Top Ten Squirrel Hunting Tips


Autumn is the upon us and there are a multitude of squirrels out there just waiting for you to shoot them.  Don’t think you have to make it complicated to enjoy an afternoon chasing these furry denizens of the forest.  Here are ten tremendous tips to help you come home loaded down with delicious white meat.

1.  Hunt the yellow. Like any game animal, hunt the food source. In the early fall, yellow leafs are a dinner bell for limb chickens.  Black walnuts in Minnesota, hickory in Wisconsin, and pecans down in Illinois.  Find a yellow tree and find your squirrels.


2.  At sunrise, don’t shoot the first one.   Letting more than one squirrel make its appearance before shooting works well at day break, and results in a some fast action shooting.

3.  Wear camo. You don’t have to step into the woods dressed like Rambo, but it’ll help you see more squirrels.  For some reason, a slow creeping camoflage blob just pisses a lot of squirrels off.  They come bark at you, and you shoot them in the face.  Good times had by all.

4. Stay on the move. I like to put a time limit on my ambush locations.  Usually, in 20 minutes squirrels will appear if they are active and in the area.  When I change locations, I do it slowly and normally don’t travel more than 100 yards if I’m in good hardwood forest.

5.  Bring a friend. Squirrels naturally circle to the other side of the tree as danger approaches.  Having a friend along will keep them moving to the other side presenting a shot to one of you.


6.  Choose your gun wisely.  If you fancy yourself the sniper type, try using a 22 or a powerful airgun.   But if  like me you’re only an average or poor shot I highly suggest you go with your shotgun.  Many of my shots come at fleeing squirrels when they are moving from tree to tree (timbering).  I can go through .22 bullets pretty fast chasing a cat squirrel.  Plus, that whole notion of a 22 bullet travelling a mile.  So I use a 12 gauge shotgun with a modified choke, size 4-6 shells.


7.  Follow your shot. Unless you see the squirrel lying there dead, go to it.  Otherwise, they can cover a lot of ground and there instinct is to crawl into a hole.  DO NOT STICK YOUR HAND IN A SQUIRREL HOLE.

FYI, at close distance, you can shoot a squirrel in the head to finish it and save the meat.

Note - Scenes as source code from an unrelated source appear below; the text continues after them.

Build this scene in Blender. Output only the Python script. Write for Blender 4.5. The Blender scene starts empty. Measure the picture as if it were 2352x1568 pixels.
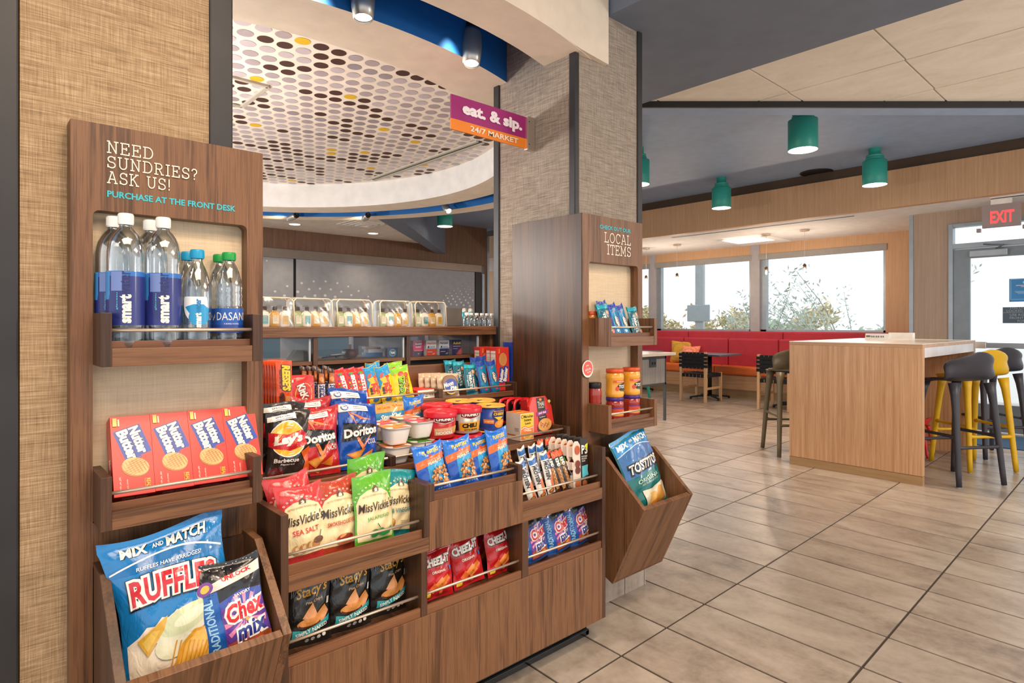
import bpy, bmesh, math, random
from mathutils import Vector, Matrix, Euler
R = math.radians
PI = math.pi
random.seed(7)
SC = bpy.context.scene
COL = SC.collection

# ---------------------------------------------------------------- camera
CAMZ, FOC, HOR, CX = 1.25, 1400.0, 743.0, 1176.0
AZ = R(47.8)
CA, SA = math.cos(AZ), math.sin(AZ)
cam = bpy.data.objects.new('camera', bpy.data.cameras.new('camera'))
COL.objects.link(cam)
cam.location = (0, 0, CAMZ)
cam.rotation_euler = (R(90), 0, AZ - R(90))
cam.data.sensor_width = 36
cam.data.lens = FOC / 2352 * 36
cam.data.shift_y = -(784 - HOR) / 2352
cam.data.clip_start = 0.02
cam.data.clip_end = 300
SC.camera = cam
SC.view_settings.view_transform = 'Standard'
SC.view_settings.look = 'None'
SC.view_settings.gamma = 1
SC.view_settings.exposure = 0.12
SC.view_settings.use_curve_mapping = False

# ---------------------------------------------------------------- sky
world = bpy.data.worlds.new('world')
SC.world = world
world.use_nodes = True
bg = world.node_tree.nodes['Background']
bg.inputs['Color'].default_value = (0.93, 0.97, 1.0, 1)
bg.inputs['Strength'].default_value = 1.3


def area(name, loc, sx, sy, power, col, rot=(0, 0, 0), spread=180):
    l = bpy.data.lights.new(name, 'AREA')
    l.shape = 'RECTANGLE'
    l.size, l.size_y = sx, sy
    l.energy = power
    l.color = col
    l.spread = R(spread)
    o = bpy.data.objects.new(name, l)
    COL.objects.link(o)
    o.location = loc
    o.rotation_euler = rot
    o.visible_camera = True
    return o


WARM = (1.0, 0.78, 0.56)
area('lobby_ceiling_light', (0.2, -0.6, 3.05), 2.4, 1.6, 100, (1, .80, .60))
area('dining_ceiling_light', (4.6, -1.2, 2.62), 2.6, 1.6, 60, (1, .86, .72))


def spot(name, loc, target, power, col=WARM, ang=60, blend=.6, r=.03):
    l = bpy.data.lights.new(name, 'SPOT')
    l.energy = power
    l.color = col
    l.spot_size = R(ang)
    l.spot_blend = blend
    l.shadow_soft_size = r
    o = bpy.data.objects.new(name, l)
    COL.objects.link(o)
    o.location = loc
    d = Vector(target) - Vector(loc)
    o.rotation_euler = d.to_track_quat('-Z', 'Y').to_euler()
    return o


def bulb(name, loc, power, col, r=.12):
    l = bpy.data.lights.new(name, 'POINT')
    l.energy = power
    l.color = col
    l.shadow_soft_size = r
    o = bpy.data.objects.new(name, l)
    COL.objects.link(o)
    o.location = loc
    return o


bulb('offscreen_fill_light', (4.4, -1.9, 1.75), 95, (1, .92, .82), .2)  # added fill out of frame, brightens the tiled ceiling and right floor
bulb('hidden_fill_light', (.35, 3.6, 1.7), 90, (1, .93, .85))  # added fill hidden by the left pillar, lights the dotted ceiling; no lamp modelled
bulb('hidden_fill_light', (.5, 6.2, 1.7), 90, (1, .93, .85))  # second added ceiling fill, also unseen behind the pillar


# ---------------------------------------------------------------- survey helpers
def rr(px):
    u = (px - CX) / FOC
    return (CA + SA * u, SA - CA * u)


def XonY(px, y):            # X of the sight line px on the plane Y=y
    a, b = rr(px)
    return a / b * y


def YonX(px, x):
    a, b = rr(px)
    return b / a * x


def ZonY(px, py, y):
    a, b = rr(px)
    return CAMZ - (py - HOR) / FOC * (y / b)


def ZonX(px, py, x):
    a, b = rr(px)
    return CAMZ - (py - HOR) / FOC * (x / a)


def onZ(px, py, z):
    a, b = rr(px)
    t = (z - CAMZ) / (-(py - HOR) / FOC)
    return (a * t, b * t)


# ---------------------------------------------------------------- materials
def lin(h):
    h = h.lstrip('#')
    c = [int(h[i:i + 2], 16) / 255 for i in (0, 2, 4)]
    return tuple((x / 12.92 if x <= .04045 else ((x + .055) / 1.055) ** 2.4) for x in c) + (1,)


def newmat(name):
    m = bpy.data.materials.new(name)
    m.use_nodes = True
    nt = m.node_tree
    b = nt.nodes['Principled BSDF']
    return m, nt, b


def N(nt, t, **kw):
    n = nt.nodes.new(t)
    for k, v in kw.items():
        setattr(n, k, v)
    return n


def coords(nt, scale, src='Object', rot=(0, 0, 0)):
    tc = N(nt, 'ShaderNodeTexCoord')
    mp = N(nt, 'ShaderNodeMapping')
    mp.inputs['Scale'].default_value = scale
    mp.inputs['Rotation'].default_value = rot
    nt.links.new(tc.outputs[src], mp.inputs['Vector'])
    return mp.outputs['Vector']


def noise(nt, vec, scale=1, detail=3, rough=.55, dist=0):
    n = N(nt, 'ShaderNodeTexNoise')
    n.inputs['Scale'].default_value = scale
    n.inputs['Detail'].default_value = detail
    n.inputs['Roughness'].default_value = rough
    n.inputs['Distortion'].default_value = dist
    nt.links.new(vec, n.inputs['Vector'])
    return n.outputs['Fac']


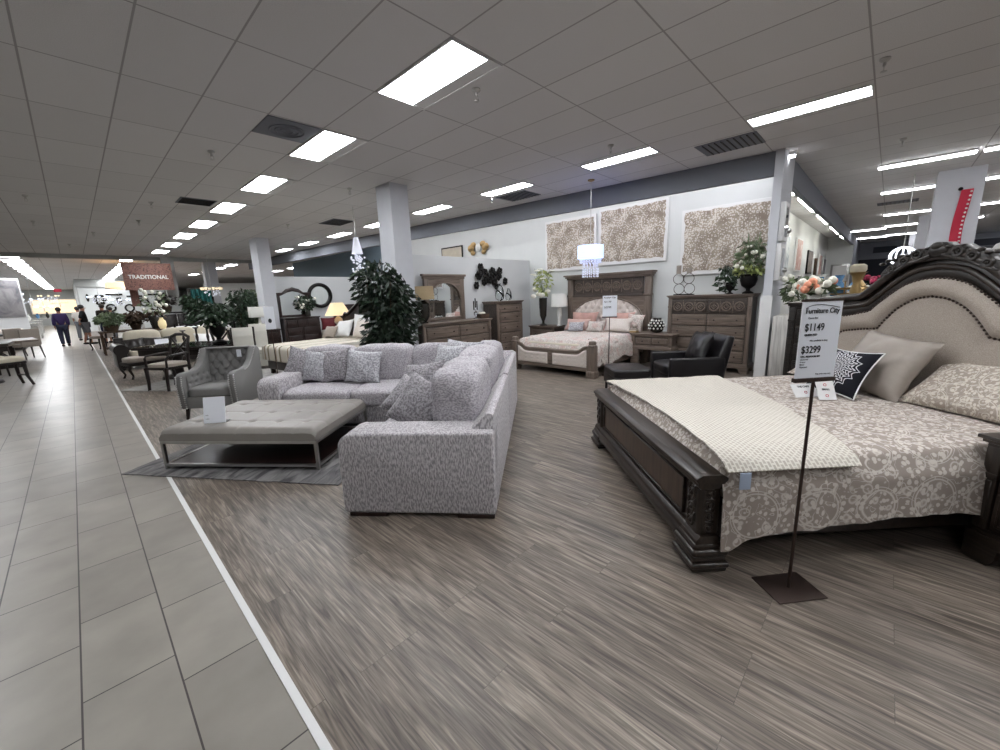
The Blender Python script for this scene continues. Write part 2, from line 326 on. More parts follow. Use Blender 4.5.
# ------------------------------------------------------------------ mesh helpers
class MB:
    def __init__(s): s.bm = bmesh.new()
    def _add(s, b, mat=None):
        if mat is not None: b.transform(mat)
        me = bpy.data.meshes.new('t'); b.to_mesh(me); s.bm.from_mesh(me); bpy.data.meshes.remove(me); b.free()
        return s
    def box(s, x0, x1, y0, y1, z0, z1, bev=0, seg=2, mat=None):
        b = bmesh.new(); bmesh.ops.create_cube(b, size=1)
        bmesh.ops.scale(b, vec=(x1 - x0, y1 - y0, z1 - z0), verts=b.verts)
        bmesh.ops.translate(b, vec=((x0 + x1) / 2, (y0 + y1) / 2, (z0 + z1) / 2), verts=b.verts)
        if bev: bmesh.ops.bevel(b, geom=list(b.edges), offset=bev, segments=seg, profile=.5, affect='EDGES')
        return s._add(b, mat)
    def cyl(s, p0, p1, r0, r1=None, n=14, caps=True):
        p0 = Vector(p0); p1 = Vector(p1); d = p1 - p0
        b = bmesh.new(); bmesh.ops.create_cone(b, cap_ends=caps, segments=n, radius1=r0, radius2=r0 if r1 is None else r1, depth=d.length)
        q = Vector((0, 0, 1)).rotation_difference(d.normalized()).to_matrix().to_4x4()
        return s._add(b, Matrix.Translation((p0 + p1) / 2) @ q)
    def lathe(s, prof, c=(0, 0, 0), n=24, mat=None):
        b = bmesh.new(); rings = []
        for r, z in prof:
            rings.append([b.verts.new((c[0] + max(r, .0004) * math.cos(2 * PI * i / n), c[1] + max(r, .0004) * math.sin(2 * PI * i / n), c[2] + z)) for i in range(n)])
        for A, B in zip(rings, rings[1:]):
            for i in range(n): b.faces.new((A[i], A[(i + 1) % n], B[(i + 1) % n], B[i]))
        b.faces.new(list(reversed(rings[0]))); b.faces.new(rings[-1])
        bmesh.ops.recalc_face_normals(b, faces=b.faces)
        return s._add(b, mat)
    def ball(s, c, r, n=12, mat=None):
        if not isinstance(r, (tuple, list)): r = (r, r, r)
        b = bmesh.new(); bmesh.ops.create_uvsphere(b, u_segments=n, v_segments=max(6, n * 2 // 3), radius=1)
        bmesh.ops.scale(b, vec=r, verts=b.verts); bmesh.ops.translate(b, vec=c, verts=b.verts)
        return s._add(b, mat)
    def prism(s, poly, axis, t0, t1, bev=0, mat=None, seg=2):
        """poly in the two other axes in order (x,y,z minus axis)"""
        b = bmesh.new()
        def P(a, c, t): return {'x': (t, a, c), 'y': (a, t, c), 'z': (a, c, t)}[axis]
        A = [b.verts.new(P(a, c, t0)) for a, c in poly]; B = [b.verts.new(P(a, c, t1)) for a, c in poly]
        n = len(poly)
        b.faces.new(A); b.faces.new(list(reversed(B)))
        for i in range(n): b.faces.new((A[i], B[i], B[(i + 1) % n], A[(i + 1) % n]))
        bmesh.ops.recalc_face_normals(b, faces=b.faces)
        if bev: bmesh.ops.bevel(b, geom=list(b.edges), offset=bev, segments=seg, profile=.5, affect='EDGES')
        return s._add(b, mat)
    def tube(s, pts, r, n=8, closed=False, flat=None):
        b = bmesh.new(); pts = [Vector(p) for p in pts]; rings = []; N = len(pts)
        up = None
        for i, p in enumerate(pts):
            a = pts[(i - 1) % N] if (closed or i > 0) else p; c = pts[(i + 1) % N] if (closed or i < N - 1) else p
            t = (c - a); t = t.normalized() if t.length > 1e-9 else Vector((0, 0, 1))
            if up is None:
                up = t.orthogonal().normalized()
            up = (up - t * up.dot(t)); up = up.normalized() if up.length > 1e-6 else t.orthogonal().normalized()
            sd = t.cross(up); rr = r[i] if isinstance(r, (list, tuple)) else r
            rings.append([b.verts.new(p + (up * math.cos(2 * PI * k / n) + sd * math.sin(2 * PI * k / n)) * rr) for k in range(n)])
        for i in range(N if closed else N - 1):
            A = rings[i]; B = rings[(i + 1) % N]
            for k in range(n): b.faces.new((A[k], A[(k + 1) % n], B[(k + 1) % n], B[k]))
        if not closed:
            b.faces.new(list(reversed(rings[0]))); b.faces.new(rings[-1])
        bmesh.ops.recalc_face_normals(b, faces=b.faces)
        return s._add(b)
    def torus(s, c, R, r, axis='z', n=24, k=8, sx=1, sz=1):
        pts = []
        for i in range(n):
            a = 2 * PI * i / n; u = R * math.cos(a) * sx; v = R * math.sin(a) * sz
            pts.append({'z': (c[0] + u, c[1] + v, c[2]), 'y': (c[0] + u, c[1], c[2] + v), 'x': (c[0], c[1] + u, c[2] + v)}[axis])
        return s.tube(pts, r, k, True)
    def puffy(s, c, h, p=4.5, cuts=8, crease=0, mat=None, seed=0, wob=0):
        """rounded, slightly swollen block: half sizes h"""
        b = bmesh.new(); bmesh.ops.create_cube(b, size=2); bmesh.ops.subdivide_edges(b, edges=list(b.edges), cuts=cuts, use_grid_fill=True)
        for v in b.verts:
            q = v.co; nrm = (abs(q.x) ** p + abs(q.y) ** p + abs(q.z) ** p) ** (1 / p); q = q / nrm
            w_ = Vector((q.x * h[0], q.y * h[1], q.z * h[2]))
            if wob: w_ += Vector((0, 0, 1)) * wob * noise.noise(Vector((w_.x * 5 + seed, w_.y * 5, w_.z * 5))) + q * wob * .5 * noise.noise(Vector((w_.x * 9, w_.y * 9 + seed, w_.z * 9)))
            v.co = w_ + Vector(c)
        return s._add(b, mat)
    def grid(s, f, nu, nv, thick=0, mat=None):
        b = bmesh.new(); V = [[b.verts.new(f(i / nu, j / nv)) for j in range(nv + 1)] for i in range(nu + 1)]
        for i in range(nu):
            for j in range(nv): b.faces.new((V[i][j], V[i + 1][j], V[i + 1][j + 1], V[i][j + 1]))
        if thick:
            bmesh.ops.recalc_face_normals(b, faces=b.faces)
            bmesh.ops.solidify(b, geom=list(b.faces), thickness=thick)
        bmesh.ops.recalc_face_normals(b, faces=b.faces)
        return s._add(b, mat)
    def quad(s, c, u, v):
        c = Vector(c); u = Vector(u); v = Vector(v)
        vs = [s.bm.verts.new(c + a * u + e * v) for a, e in ((-1, -1), (1, -1), (1, 1), (-1, 1))]; s.bm.faces.new(vs); return s
    def build(s, name, mat, parent=None, angle=38, loc=None, rz=0):
        a = math.radians(angle)
        for f in s.bm.faces: f.smooth = True
        for e in s.bm.edges:
            if len(e.link_faces) == 2:
                if e.calc_face_angle(0) > a: e.smooth = False
        me = bpy.data.meshes.new(name); s.bm.to_mesh(me); s.bm.free()
        o = bpy.data.objects.new(name, me); COL.objects.link(o)
        me.materials.append(M[mat] if isinstance(mat, str) else mat)
        if parent is not None: o.parent = parent
        if loc is not None: o.location = loc
        if rz: o.rotation_euler = (0, 0, rz)
        return o
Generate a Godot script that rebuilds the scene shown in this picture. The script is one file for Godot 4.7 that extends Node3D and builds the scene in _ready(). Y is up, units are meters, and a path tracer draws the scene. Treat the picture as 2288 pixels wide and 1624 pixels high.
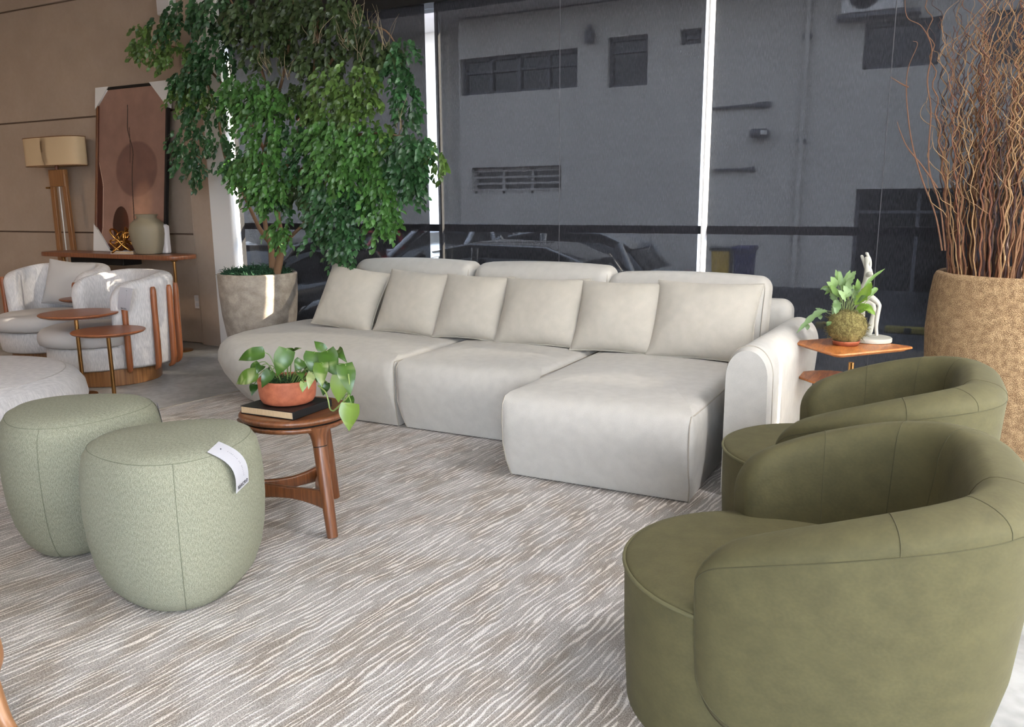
extends Node3D

# ---------------------------------------------------------------- mesh builder
class MB:
	var v := PackedVector3Array()
	var uv := PackedVector2Array()
	var col := PackedColorArray()
	var idx := PackedInt32Array()
	var tint := Color.WHITE
	var colored := false
	func add(p: Vector3, t := Vector2.ZERO) -> int:
		v.append(p); uv.append(t); col.append(tint)
		return v.size() - 1
	func tri(a: int, b: int, c: int) -> void:
		idx.append(a); idx.append(b); idx.append(c)
	func quad(a: int, b: int, c: int, d: int) -> void:
		tri(a, b, c); tri(a, c, d)
	# rings of equal length joined into a surface; a ring may be closed, the ends capped (hard edge)
	func loft(rings: Array, closed := true, cap0 := false, cap1 := false) -> void:
		var n: int = rings[0].size()
		var s := v.size()
		for i in rings.size():
			for j in n:
				add(rings[i][j], Vector2(float(j) / n, float(i) / maxf(1.0, rings.size() - 1)))
		for i in rings.size() - 1:
			for j in (n if closed else n - 1):
				var k := (j + 1) % n
				quad(s + i * n + j, s + i * n + k, s + (i + 1) * n + k, s + (i + 1) * n + j)
		for e in 2:
			if (e == 0 and cap0) or (e == 1 and cap1):
				var r: Array = Array(rings[0] if e == 0 else rings[rings.size() - 1])
				var c := Vector3.ZERO
				for p in r: c += p
				c /= n
				var ci := add(c)
				var f := v.size()
				for p in r: add(p)
				for j in n:
					var k := (j + 1) % n
					if e == 0: tri(ci, f + k, f + j)
					else: tri(ci, f + j, f + k)
	func lathe(prof: Array, seg := 32, c := Vector3.ZERO) -> void:
		var rings := []
		for q in prof:
			var r := []
			for j in seg:
				var a := TAU * j / seg
				r.append(c + Vector3(cos(a) * q.x, q.y, sin(a) * q.x))
			rings.append(r)
		loft(rings, true)
	func tube(path: Array, rad: Array, seg := 8, caps := true) -> void:
		var rings := []
		var up := Vector3(0.13, 0.31, 0.94).normalized()
		for i in path.size():
			var t: Vector3 = path[mini(i + 1, path.size() - 1)] - path[maxi(i - 1, 0)]
			if t.length() < 1e-7: t = Vector3.UP
			t = t.normalized()
			var a := up - t * up.dot(t)
			if a.length() < 0.05: a = Vector3(1, 0.2, 0) - t * t.dot(Vector3(1, 0.2, 0))
			a = a.normalized()
			up = a
			var b := t.cross(a)
			var r := []
			var rr: float = rad[i] if i < rad.size() else rad[rad.size() - 1]
			for j in seg:
				var g := TAU * j / seg
				r.append(path[i] + (a * cos(g) + b * sin(g)) * rr)
			rings.append(r)
		loft(rings, true, caps, caps)
	# box with rounded edges: six welded faces
	func rbox(c: Vector3, size: Vector3, r: float, nr := 2, nm := 1, turn := Basis.IDENTITY) -> void:
		var h := size / 2
		r = minf(r, minf(h.x, minf(h.y, h.z)) * 0.999)
		var ax := []
		for k in 3:
			var m: Array[float] = []
			for i in nr: m.append(-(h[k] - r) - r * tan(PI / 4 * (nr - i) / nr))
			for i in nm + 1: m.append(lerpf(-(h[k] - r), h[k] - r, float(i) / nm))
			for i in nr: m.append((h[k] - r) + r * tan(PI / 4 * (i + 1) / nr))
			ax.append(m)
		var inner := h - Vector3(r, r, r)
		var weld := {}
		for f in 6:
			var k := f / 2
			var k1 := (k + 1) % 3
			var k2 := (k + 2) % 3
			var sgn := 1.0 if f % 2 else -1.0
			var ids := []
			for a in ax[k1]:
				var row := []
				for b in ax[k2]:
					var p := Vector3.ZERO
					p[k] = h[k] * sgn; p[k1] = a; p[k2] = b
					var q := p.clamp(-inner, inner)
					var o := q + (p - q).normalized() * r
					var key := Vector3i((o * 20000.0).round())
					if not weld.has(key):
						weld[key] = add(c + turn * o, Vector2(o[k1], o[k2]))
					row.append(weld[key])
				ids.append(row)
			for i in ids.size() - 1:
				for j in ids[i].size() - 1:
					if sgn > 0: quad(ids[i][j], ids[i + 1][j], ids[i + 1][j + 1], ids[i][j + 1])
					else: quad(ids[i][j], ids[i][j + 1], ids[i + 1][j + 1], ids[i + 1][j])
	func box(c: Vector3, size: Vector3) -> void:      # plain box, sharp edges
		var h := size / 2
		for f in 6:
			var k := f / 2
			var n := Vector3.ZERO; n[k] = 1.0 if f % 2 else -1.0
			var a := Vector3.ZERO; a[(k + 1) % 3] = 1
			var b := Vector3.ZERO; b[(k + 2) % 3] = 1
			var s := v.size()
			for q in [[-1, -1], [1, -1], [1, 1], [-1, 1]]:
				add(c + h * (n + a * q[0] + b * q[1]), Vector2(q[0] * h[(k + 1) % 3], q[1] * h[(k + 2) % 3]))
			if f % 2: quad(s, s + 1, s + 2, s + 3)
			else: quad(s, s + 3, s + 2, s + 1)
	func deform(f: Callable, from := 0) -> void:
		for i in range(from, v.size()): v[i] = f.call(v[i])
	func mesh(shift := Vector3.ZERO, orient := true) -> ArrayMesh:
		var n := PackedVector3Array()
		n.resize(v.size())
		var c := Vector3.ZERO
		for p in v: c += p
		c /= maxi(1, v.size())
		var vol := 0.0
		for t in range(0, idx.size(), 3):
			var a := v[idx[t]]; var b := v[idx[t + 1]]; var d := v[idx[t + 2]]
			vol += (a - c).dot((b - c).cross(d - c))
		var flip := orient and vol < 0
		var out := PackedInt32Array()
		out.resize(idx.size())
		for t in range(0, idx.size(), 3):
			var i0 := idx[t]
			var i1 := idx[t + 2] if flip else idx[t + 1]
			var i2 := idx[t + 1] if flip else idx[t + 2]
			var fn := (v[i1] - v[i0]).cross(v[i2] - v[i0])
			n[i0] += fn; n[i1] += fn; n[i2] += fn
			out[t] = i0; out[t + 1] = i2; out[t + 2] = i1
		for i in n.size():
			n[i] = n[i].normalized() if n[i].length_squared() > 1e-20 else Vector3.UP
			v[i] -= shift
		var arr := []
		arr.resize(Mesh.ARRAY_MAX)
		arr[Mesh.ARRAY_VERTEX] = v
		arr[Mesh.ARRAY_NORMAL] = n
		arr[Mesh.ARRAY_TEX_UV] = uv
		if colored: arr[Mesh.ARRAY_COLOR] = col
		arr[Mesh.ARRAY_INDEX] = out
		var m := ArrayMesh.new()
		m.add_surface_from_arrays(Mesh.PRIMITIVE_TRIANGLES, arr)
		return m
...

8.  Float a squirrel.  I love hunting from canoes and learned early in life a squirrel will float–for a while.  However, they don’t take the best photos when wet.

9.  Use Blanket Pins to carry your take.  Upland game bird bags were my go to choice for years. But now I don’t like them for squirrels because they leave the squirrel in a curled position once rigor mortis sets in.  This makes skinning a chore. Second, in warm weather they can get too hot.  These gigantic safety pins are the answer.  Clip them to a backpack; or even better a belt loop, and proudly show off your bloody pants leg to all your friends.


10.     Bring some high-quality game shears. Take a look at this video about how to clean a squirrel.   Simple, effective, and much better than the traditional casing method.  Art in its highest form.


So take a day off soon and get after some squirrels.  Do you have any tips for a better squirrel hunt?  I’d like to hear them.



  1. Cool thing your doing Andrew. My kid loves squirrel hunting as I’m sure yours do. We do a lot of squirrel hunting with a bow so our bag is usually small but it sure is fun.

  2. When I was a kid growing up in RI, my dad used to take my squirrel hunting. We used to bring an empty 10 ounce bottle of ginger ale with the Styrofoam wrapper peeled off.. We would put a little water in it and cork it up with a real cork. When we found a place with some activity, we would hunker down, take out the bottle, tip it over to get the cork wet, remove it, and then scratch it against the side of the bottle to “squeak” and call the squirrels in. Worked like a charm.